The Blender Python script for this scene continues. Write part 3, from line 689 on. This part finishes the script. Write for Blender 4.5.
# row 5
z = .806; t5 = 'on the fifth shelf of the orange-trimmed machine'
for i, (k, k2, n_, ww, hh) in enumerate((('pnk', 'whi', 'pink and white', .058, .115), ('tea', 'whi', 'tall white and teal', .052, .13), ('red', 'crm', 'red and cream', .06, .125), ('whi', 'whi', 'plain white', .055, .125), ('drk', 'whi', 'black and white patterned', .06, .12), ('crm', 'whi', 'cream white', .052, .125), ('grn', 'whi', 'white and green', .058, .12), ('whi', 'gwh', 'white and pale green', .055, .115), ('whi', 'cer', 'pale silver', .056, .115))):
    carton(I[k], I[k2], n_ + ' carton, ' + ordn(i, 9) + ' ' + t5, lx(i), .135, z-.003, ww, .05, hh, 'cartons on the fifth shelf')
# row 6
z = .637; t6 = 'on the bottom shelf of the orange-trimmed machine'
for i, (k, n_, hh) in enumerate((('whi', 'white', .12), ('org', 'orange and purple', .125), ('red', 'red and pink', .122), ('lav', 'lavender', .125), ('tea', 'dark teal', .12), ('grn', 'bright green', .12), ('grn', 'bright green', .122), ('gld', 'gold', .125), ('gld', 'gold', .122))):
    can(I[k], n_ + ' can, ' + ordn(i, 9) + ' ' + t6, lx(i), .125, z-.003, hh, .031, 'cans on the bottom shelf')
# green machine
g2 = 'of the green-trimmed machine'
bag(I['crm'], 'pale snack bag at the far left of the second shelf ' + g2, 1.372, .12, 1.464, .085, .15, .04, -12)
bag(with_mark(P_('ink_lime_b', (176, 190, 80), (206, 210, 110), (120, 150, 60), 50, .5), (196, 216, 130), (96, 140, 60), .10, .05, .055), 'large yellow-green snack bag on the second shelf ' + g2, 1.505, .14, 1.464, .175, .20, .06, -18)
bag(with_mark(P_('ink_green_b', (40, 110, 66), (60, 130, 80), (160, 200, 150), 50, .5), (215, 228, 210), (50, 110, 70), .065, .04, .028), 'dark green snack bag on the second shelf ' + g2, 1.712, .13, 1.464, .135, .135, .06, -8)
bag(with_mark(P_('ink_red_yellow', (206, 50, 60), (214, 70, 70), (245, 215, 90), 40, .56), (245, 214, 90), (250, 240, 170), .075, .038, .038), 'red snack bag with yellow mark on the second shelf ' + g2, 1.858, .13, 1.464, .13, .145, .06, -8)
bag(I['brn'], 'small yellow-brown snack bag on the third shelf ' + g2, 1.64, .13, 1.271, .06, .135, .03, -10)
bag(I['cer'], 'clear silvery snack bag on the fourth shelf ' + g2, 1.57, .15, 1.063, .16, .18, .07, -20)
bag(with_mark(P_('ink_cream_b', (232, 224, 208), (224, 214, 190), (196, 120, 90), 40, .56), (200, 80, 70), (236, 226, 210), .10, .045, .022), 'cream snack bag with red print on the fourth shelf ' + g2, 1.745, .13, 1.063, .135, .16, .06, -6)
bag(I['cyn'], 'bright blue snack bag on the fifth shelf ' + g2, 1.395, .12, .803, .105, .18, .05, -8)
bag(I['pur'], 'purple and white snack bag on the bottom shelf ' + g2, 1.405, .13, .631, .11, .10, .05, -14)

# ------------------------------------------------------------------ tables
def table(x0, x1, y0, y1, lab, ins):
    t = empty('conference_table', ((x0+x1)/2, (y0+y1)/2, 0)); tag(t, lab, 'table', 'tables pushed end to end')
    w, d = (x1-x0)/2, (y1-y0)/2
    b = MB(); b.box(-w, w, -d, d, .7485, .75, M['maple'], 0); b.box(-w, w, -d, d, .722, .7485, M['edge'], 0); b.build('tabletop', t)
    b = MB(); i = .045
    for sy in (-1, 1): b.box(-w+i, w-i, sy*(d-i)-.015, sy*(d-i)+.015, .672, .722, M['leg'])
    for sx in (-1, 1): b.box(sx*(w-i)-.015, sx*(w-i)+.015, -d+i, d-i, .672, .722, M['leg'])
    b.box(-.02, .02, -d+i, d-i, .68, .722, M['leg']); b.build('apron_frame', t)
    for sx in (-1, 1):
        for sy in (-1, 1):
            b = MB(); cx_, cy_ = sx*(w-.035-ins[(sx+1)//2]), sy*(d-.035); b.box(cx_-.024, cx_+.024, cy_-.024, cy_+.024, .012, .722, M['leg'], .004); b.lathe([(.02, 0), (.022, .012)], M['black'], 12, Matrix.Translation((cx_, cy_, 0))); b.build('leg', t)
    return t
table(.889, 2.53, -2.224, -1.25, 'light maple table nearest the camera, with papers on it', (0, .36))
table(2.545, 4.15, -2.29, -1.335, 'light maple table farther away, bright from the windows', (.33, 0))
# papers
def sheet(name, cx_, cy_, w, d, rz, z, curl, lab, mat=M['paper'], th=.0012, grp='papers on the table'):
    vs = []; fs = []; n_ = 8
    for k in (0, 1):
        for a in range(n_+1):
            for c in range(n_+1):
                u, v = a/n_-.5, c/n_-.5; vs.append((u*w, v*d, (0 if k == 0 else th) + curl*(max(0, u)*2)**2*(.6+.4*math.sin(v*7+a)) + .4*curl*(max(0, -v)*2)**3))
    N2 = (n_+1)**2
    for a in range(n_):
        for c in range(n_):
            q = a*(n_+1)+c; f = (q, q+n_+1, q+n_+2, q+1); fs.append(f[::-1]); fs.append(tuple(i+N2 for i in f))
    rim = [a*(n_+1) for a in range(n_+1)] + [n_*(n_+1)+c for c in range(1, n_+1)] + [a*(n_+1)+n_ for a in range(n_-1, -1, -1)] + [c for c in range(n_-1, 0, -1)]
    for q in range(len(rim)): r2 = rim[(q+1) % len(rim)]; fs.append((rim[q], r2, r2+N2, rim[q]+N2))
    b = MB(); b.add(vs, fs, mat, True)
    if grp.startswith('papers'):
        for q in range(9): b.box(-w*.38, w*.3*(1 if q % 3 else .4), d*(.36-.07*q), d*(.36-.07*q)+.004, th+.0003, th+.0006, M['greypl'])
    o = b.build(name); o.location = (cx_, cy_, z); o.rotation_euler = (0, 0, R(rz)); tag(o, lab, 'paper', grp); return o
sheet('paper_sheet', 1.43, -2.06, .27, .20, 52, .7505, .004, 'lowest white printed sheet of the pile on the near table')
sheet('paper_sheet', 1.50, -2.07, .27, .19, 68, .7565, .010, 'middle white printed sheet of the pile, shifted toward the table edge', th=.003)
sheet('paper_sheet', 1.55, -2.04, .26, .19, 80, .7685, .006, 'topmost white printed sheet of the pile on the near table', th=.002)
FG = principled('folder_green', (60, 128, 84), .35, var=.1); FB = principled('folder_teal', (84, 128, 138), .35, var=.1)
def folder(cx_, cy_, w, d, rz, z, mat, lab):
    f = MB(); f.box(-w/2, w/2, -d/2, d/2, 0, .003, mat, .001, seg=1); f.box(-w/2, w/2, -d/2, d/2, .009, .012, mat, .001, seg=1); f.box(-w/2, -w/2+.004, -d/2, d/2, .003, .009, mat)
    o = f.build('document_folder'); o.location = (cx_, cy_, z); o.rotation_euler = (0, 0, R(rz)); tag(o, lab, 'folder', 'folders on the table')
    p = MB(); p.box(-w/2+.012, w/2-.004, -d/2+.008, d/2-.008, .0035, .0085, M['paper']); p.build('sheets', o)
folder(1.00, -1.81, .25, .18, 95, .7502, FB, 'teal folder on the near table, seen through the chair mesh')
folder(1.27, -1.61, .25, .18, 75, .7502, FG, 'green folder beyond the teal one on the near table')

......

_Aim_
Reproduce every line of the material above exactly.

_In response_
The Blender Python script for this scene continues. Write part 3, from line 689 on. This part finishes the script. Write for Blender 4.5.
# row 5
z = .806; t5 = 'on the fifth shelf of the orange-trimmed machine'
for i, (k, k2, n_, ww, hh) in enumerate((('pnk', 'whi', 'pink and white', .058, .115), ('tea', 'whi', 'tall white and teal', .052, .13), ('red', 'crm', 'red and cream', .06, .125), ('whi', 'whi', 'plain white', .055, .125), ('drk', 'whi', 'black and white patterned', .06, .12), ('crm', 'whi', 'cream white', .052, .125), ('grn', 'whi', 'white and green', .058, .12), ('whi', 'gwh', 'white and pale green', .055, .115), ('whi', 'cer', 'pale silver', .056, .115))):
    carton(I[k], I[k2], n_ + ' carton, ' + ordn(i, 9) + ' ' + t5, lx(i), .135, z-.003, ww, .05, hh, 'cartons on the fifth shelf')
# row 6
z = .637; t6 = 'on the bottom shelf of the orange-trimmed machine'
for i, (k, n_, hh) in enumerate((('whi', 'white', .12), ('org', 'orange and purple', .125), ('red', 'red and pink', .122), ('lav', 'lavender', .125), ('tea', 'dark teal', .12), ('grn', 'bright green', .12), ('grn', 'bright green', .122), ('gld', 'gold', .125), ('gld', 'gold', .122))):
    can(I[k], n_ + ' can, ' + ordn(i, 9) + ' ' + t6, lx(i), .125, z-.003, hh, .031, 'cans on the bottom shelf')
# green machine
g2 = 'of the green-trimmed machine'
bag(I['crm'], 'pale snack bag at the far left of the second shelf ' + g2, 1.372, .12, 1.464, .085, .15, .04, -12)
bag(with_mark(P_('ink_lime_b', (176, 190, 80), (206, 210, 110), (120, 150, 60), 50, .5), (196, 216, 130), (96, 140, 60), .10, .05, .055), 'large yellow-green snack bag on the second shelf ' + g2, 1.505, .14, 1.464, .175, .20, .06, -18)
bag(with_mark(P_('ink_green_b', (40, 110, 66), (60, 130, 80), (160, 200, 150), 50, .5), (215, 228, 210), (50, 110, 70), .065, .04, .028), 'dark green snack bag on the second shelf ' + g2, 1.712, .13, 1.464, .135, .135, .06, -8)
bag(with_mark(P_('ink_red_yellow', (206, 50, 60), (214, 70, 70), (245, 215, 90), 40, .56), (245, 214, 90), (250, 240, 170), .075, .038, .038), 'red snack bag with yellow mark on the second shelf ' + g2, 1.858, .13, 1.464, .13, .145, .06, -8)
bag(I['brn'], 'small yellow-brown snack bag on the third shelf ' + g2, 1.64, .13, 1.271, .06, .135, .03, -10)
bag(I['cer'], 'clear silvery snack bag on the fourth shelf ' + g2, 1.57, .15, 1.063, .16, .18, .07, -20)
bag(with_mark(P_('ink_cream_b', (232, 224, 208), (224, 214, 190), (196, 120, 90), 40, .56), (200, 80, 70), (236, 226, 210), .10, .045, .022), 'cream snack bag with red print on the fourth shelf ' + g2, 1.745, .13, 1.063, .135, .16, .06, -6)
bag(I['cyn'], 'bright blue snack bag on the fifth shelf ' + g2, 1.395, .12, .803, .105, .18, .05, -8)
bag(I['pur'], 'purple and white snack bag on the bottom shelf ' + g2, 1.405, .13, .631, .11, .10, .05, -14)

# ------------------------------------------------------------------ tables
def table(x0, x1, y0, y1, lab, ins):
    t = empty('conference_table', ((x0+x1)/2, (y0+y1)/2, 0)); tag(t, lab, 'table', 'tables pushed end to end')
    w, d = (x1-x0)/2, (y1-y0)/2
    b = MB(); b.box(-w, w, -d, d, .7485, .75, M['maple'], 0); b.box(-w, w, -d, d, .722, .7485, M['edge'], 0); b.build('tabletop', t)
    b = MB(); i = .045
    for sy in (-1, 1): b.box(-w+i, w-i, sy*(d-i)-.015, sy*(d-i)+.015, .672, .722, M['leg'])
    for sx in (-1, 1): b.box(sx*(w-i)-.015, sx*(w-i)+.015, -d+i, d-i, .672, .722, M['leg'])
    b.box(-.02, .02, -d+i, d-i, .68, .722, M['leg']); b.build('apron_frame', t)
    for sx in (-1, 1):
        for sy in (-1, 1):
            b = MB(); cx_, cy_ = sx*(w-.035-ins[(sx+1)//2]), sy*(d-.035); b.box(cx_-.024, cx_+.024, cy_-.024, cy_+.024, .012, .722, M['leg'], .004); b.lathe([(.02, 0), (.022, .012)], M['black'], 12, Matrix.Translation((cx_, cy_, 0))); b.build('leg', t)
    return t
table(.889, 2.53, -2.224, -1.25, 'light maple table nearest the camera, with papers on it', (0, .36))
table(2.545, 4.15, -2.29, -1.335, 'light maple table farther away, bright from the windows', (.33, 0))
# papers
def sheet(name, cx_, cy_, w, d, rz, z, curl, lab, mat=M['paper'], th=.0012, grp='papers on the table'):
    vs = []; fs = []; n_ = 8
    for k in (0, 1):
        for a in range(n_+1):
            for c in range(n_+1):
                u, v = a/n_-.5, c/n_-.5; vs.append((u*w, v*d, (0 if k == 0 else th) + curl*(max(0, u)*2)**2*(.6+.4*math.sin(v*7+a)) + .4*curl*(max(0, -v)*2)**3))
    N2 = (n_+1)**2
    for a in range(n_):
        for c in range(n_):
            q = a*(n_+1)+c; f = (q, q+n_+1, q+n_+2, q+1); fs.append(f[::-1]); fs.append(tuple(i+N2 for i in f))
    rim = [a*(n_+1) for a in range(n_+1)] + [n_*(n_+1)+c for c in range(1, n_+1)] + [a*(n_+1)+n_ for a in range(n_-1, -1, -1)] + [c for c in range(n_-1, 0, -1)]
    for q in range(len(rim)): r2 = rim[(q+1) % len(rim)]; fs.append((rim[q], r2, r2+N2, rim[q]+N2))
    b = MB(); b.add(vs, fs, mat, True)
    if grp.startswith('papers'):
        for q in range(9): b.box(-w*.38, w*.3*(1 if q % 3 else .4), d*(.36-.07*q), d*(.36-.07*q)+.004, th+.0003, th+.0006, M['greypl'])
    o = b.build(name); o.location = (cx_, cy_, z); o.rotation_euler = (0, 0, R(rz)); tag(o, lab, 'paper', grp); return o
sheet('paper_sheet', 1.43, -2.06, .27, .20, 52, .7505, .004, 'lowest white printed sheet of the pile on the near table')
sheet('paper_sheet', 1.50, -2.07, .27, .19, 68, .7565, .010, 'middle white printed sheet of the pile, shifted toward the table edge', th=.003)
sheet('paper_sheet', 1.55, -2.04, .26, .19, 80, .7685, .006, 'topmost white printed sheet of the pile on the near table', th=.002)
FG = principled('folder_green', (60, 128, 84), .35, var=.1); FB = principled('folder_teal', (84, 128, 138), .35, var=.1)
def folder(cx_, cy_, w, d, rz, z, mat, lab):
    f = MB(); f.box(-w/2, w/2, -d/2, d/2, 0, .003, mat, .001, seg=1); f.box(-w/2, w/2, -d/2, d/2, .009, .012, mat, .001, seg=1); f.box(-w/2, -w/2+.004, -d/2, d/2, .003, .009, mat)
    o = f.build('document_folder'); o.location = (cx_, cy_, z); o.rotation_euler = (0, 0, R(rz)); tag(o, lab, 'folder', 'folders on the table')
    p = MB(); p.box(-w/2+.012, w/2-.004, -d/2+.008, d/2-.008, .0035, .0085, M['paper']); p.build('sheets', o)
folder(1.00, -1.81, .25, .18, 95, .7502, FB, 'teal folder on the near table, seen through the chair mesh')
folder(1.27, -1.61, .25, .18, 75, .7502, FG, 'green folder beyond the teal one on the near table')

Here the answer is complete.